2021 Mini Hardtop Cooper S Paddy Hopkirk Edition unveiled


Mini’s newest special-edition model is a tribute to a victory that was as unexpected as it was significant. Northern Irish pilot Paddy Hopkirk won the 1964 edition of the Monte-Carlo Rally in a Cooper S, impressively beating far more powerful cars, and the two-door 2021 Hardtop Cooper S Paddy Hopkirk Edition celebrates this victory.
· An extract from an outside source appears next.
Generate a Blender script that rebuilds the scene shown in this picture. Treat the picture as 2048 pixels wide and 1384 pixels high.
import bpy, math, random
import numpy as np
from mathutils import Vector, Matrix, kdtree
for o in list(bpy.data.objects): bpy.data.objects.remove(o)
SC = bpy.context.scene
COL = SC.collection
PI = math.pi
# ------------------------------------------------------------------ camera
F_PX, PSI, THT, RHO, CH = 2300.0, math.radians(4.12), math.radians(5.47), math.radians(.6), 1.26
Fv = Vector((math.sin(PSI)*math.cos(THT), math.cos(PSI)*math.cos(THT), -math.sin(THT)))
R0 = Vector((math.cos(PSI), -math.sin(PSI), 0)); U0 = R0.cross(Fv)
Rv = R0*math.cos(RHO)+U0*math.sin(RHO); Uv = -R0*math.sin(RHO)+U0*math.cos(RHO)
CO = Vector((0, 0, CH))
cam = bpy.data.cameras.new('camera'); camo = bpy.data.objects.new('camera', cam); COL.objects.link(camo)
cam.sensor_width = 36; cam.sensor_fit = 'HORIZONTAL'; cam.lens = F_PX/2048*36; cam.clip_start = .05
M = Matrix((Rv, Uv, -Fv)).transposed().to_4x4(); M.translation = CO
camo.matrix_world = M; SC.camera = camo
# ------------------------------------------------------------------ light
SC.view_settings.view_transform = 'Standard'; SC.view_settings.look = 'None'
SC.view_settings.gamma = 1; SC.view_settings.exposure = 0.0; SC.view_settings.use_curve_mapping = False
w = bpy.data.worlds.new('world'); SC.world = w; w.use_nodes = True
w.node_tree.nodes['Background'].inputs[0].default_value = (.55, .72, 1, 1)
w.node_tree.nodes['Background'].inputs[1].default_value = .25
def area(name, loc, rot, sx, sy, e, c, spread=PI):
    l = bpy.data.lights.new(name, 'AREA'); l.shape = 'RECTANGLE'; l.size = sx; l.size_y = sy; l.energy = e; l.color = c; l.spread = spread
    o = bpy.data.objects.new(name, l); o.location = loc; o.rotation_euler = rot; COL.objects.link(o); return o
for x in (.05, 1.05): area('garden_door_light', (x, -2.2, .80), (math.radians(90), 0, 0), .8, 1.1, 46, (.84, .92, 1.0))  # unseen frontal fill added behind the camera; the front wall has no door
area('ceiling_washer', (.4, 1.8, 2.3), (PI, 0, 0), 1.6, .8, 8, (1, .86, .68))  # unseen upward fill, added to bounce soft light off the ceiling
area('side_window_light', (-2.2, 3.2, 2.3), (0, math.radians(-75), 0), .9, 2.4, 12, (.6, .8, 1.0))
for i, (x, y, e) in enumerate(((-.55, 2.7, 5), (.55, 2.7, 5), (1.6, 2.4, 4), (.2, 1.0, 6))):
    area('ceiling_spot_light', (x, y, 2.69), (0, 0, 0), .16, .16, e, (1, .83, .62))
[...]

Fittingly, every Paddy Hopkirk Edition is finished in Chili Red with a white roof, a combination that echoes Hopkirk’s 1964 model (pictured below). 37 decals on both doors create another visual link between 2020 and 1964. Mini also added 17-inch alloy wheels, black trim all around, and a white hood stripe that served as a blank canvas. Look closely: it features 33 EJB graphics (the winning car’s registration number) and Hopkirk’s signature. 

His signature also appears on the hatch, on the sill plates, and on the right side of the dashboard. LED headlights, keyless entry, black interior trim, and a leather-wrapped three-spoke steering wheel come standard.
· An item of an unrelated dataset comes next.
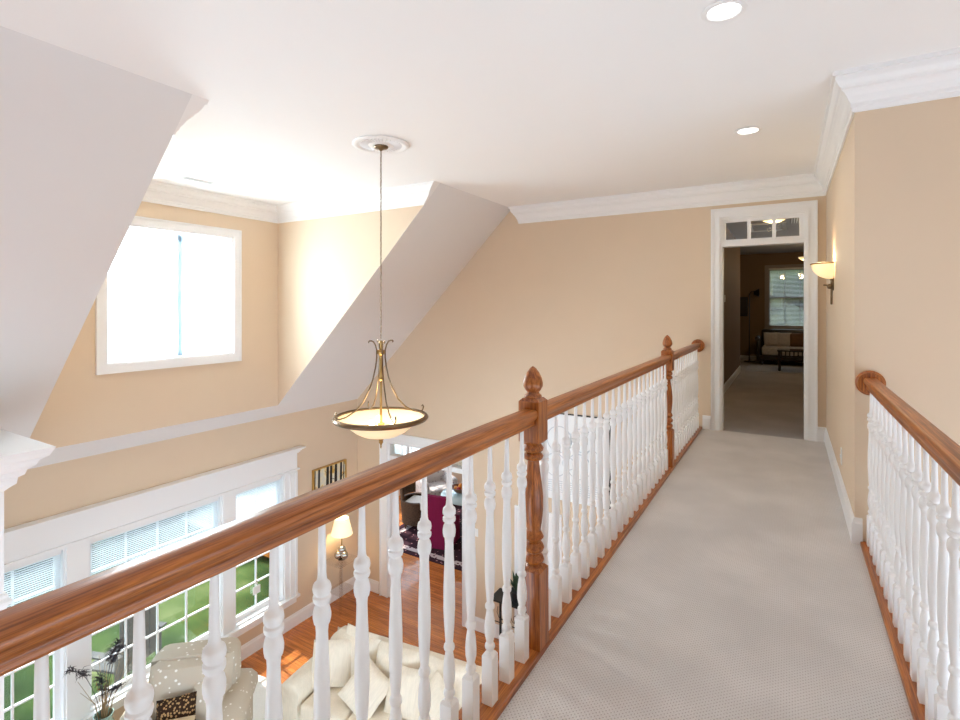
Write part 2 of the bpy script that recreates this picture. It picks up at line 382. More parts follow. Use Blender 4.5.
# far wall with two doorways
w = MB(); y0, y1 = FW, FW+.12
A0, A1 = -5.49, -4.07; B0, B1 = -.644, .161
w.box(LW-.1, y0, G-.1, A0, y1, -.76); w.box(A0, y0, -.76, A1, y1, -.5); w.box(A1, y0, G-.1, 4, y1, -.5)
w.poly([(LW-.1, y0, -.5), (B0, y0, -.5), (B0, y0, ZC+.05), (XT, y0, ZC+.05), (LW-.1, y0, sl(LW-.1)+.03)], (0, .12, 0))
w.box(B0, y0, 2.39, B1, y1, ZC+.05); w.box(B1, y0, -.5, 1.4, y1, ZC+.05); w.box(B0, y0, -.5, B1, y1, -.005)
struct('wall_far', w, 'wall', 'tall beige end wall with the hall doorway')
struct('wall_right', box(RW, RC+.12, -.5, RW+.12, FW, ZC+.02), 'wall', 'beige wall on the right of the bridge with the sconce')
struct('wall_return', box(RW, RC, G, 4, RC+.12, ZC+.02), 'wall', 'beige wall where the right handrail ends', cat='wall')
struct('wall_back_added', box(-7, BK-.1, -.36, 4, BK, ZC+.05), 'wall', 'unseen wall added behind the viewer to cut fill light', cat='wall')  # unseen upper wall, added to weaken light on the balusters; open below
struct('wall_side_added', box(4, BK-.1, -.36, 4.1, RC+.12, ZC+.05), 'wall', 'unseen wall added far to the right to cut fill light', cat='wall')  # also unseen and added, blocks light from the right above floor level
# hall and far room
h = MB()
h.box(-1.03, FW+.12, -.05, -.89, 12.4, ZC); h.box(-3, 12.4, -.05, -.89, 12.5, ZC); h.box(1.0, FW+.12, -.05, 1.1, 12.4, ZC); h.box(1.0, 12.4, -.05, 2.6, 12.5, ZC)
h.box(-3.1, 12.4, -.05, -3, 15.1, ZC); h.box(2.5, 12.4, -.05, 2.6, 15.1, ZC)
FX0, FX1, FZ0, FZ1 = -.43, .62, .86, 2.36
h.box(-3.1, 15, -.05, FX0, 15.1, ZC); h.box(FX1, 15, -.05, 2.6, 15.1, ZC); h.box(FX0, 15, -.05, FX1, 15.1, FZ0); h.box(FX0, 15, FZ1, FX1, 15.1, ZC)
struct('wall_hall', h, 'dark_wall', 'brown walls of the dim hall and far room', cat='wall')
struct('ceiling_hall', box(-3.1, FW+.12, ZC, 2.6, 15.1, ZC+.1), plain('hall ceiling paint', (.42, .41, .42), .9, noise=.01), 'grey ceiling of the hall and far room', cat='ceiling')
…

There are no mechanical modifications, meaning the Paddy Hopkirk edition is powered by a turbocharged, 2.0-liter four-cylinder that delivers 189 horsepower and 207 lb-ft of torque. It spins the front wheels via a six-speed manual transmission, though a seven-speed dual-clutch automatic gearbox is offered at an extra cost.

Mini dealers across the United States will begin receiving the Cooper S Paddy Hopkirk Edition in November 2020. It’s one of two special-edition models joining the range for 2021; the second is the heritage-laced Coral Red Edition. Pricing hasn’t been released yet.
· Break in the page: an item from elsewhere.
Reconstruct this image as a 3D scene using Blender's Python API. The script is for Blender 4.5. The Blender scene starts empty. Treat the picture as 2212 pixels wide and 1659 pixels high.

“Production is planned for November and December of this year,” said a Mini spokesperson, “with a very limited number expected for the U.S. market. Only a few hundred.”

Victorious past

Sir Alec Issigonis envisioned the original Mini as a practical, budget-friendly alternative to bubble cars, not as a rally-dominating machine, but the pocket-sized four-seater quickly proved its mettle on the track. Accomplished engineer John Cooper built the first Mini Cooper in 1959, the year the standard model was released in England, though it was a one-off prototype. Bolstered by a ballooning aftermarket scene, even amateur enthusiasts experimented with ways to extract more power out of the small four-cylinder and fine-tune the car’s handling. It took less than a decade for the Mini to become a force to reckon with at races on both sides of the Atlantic.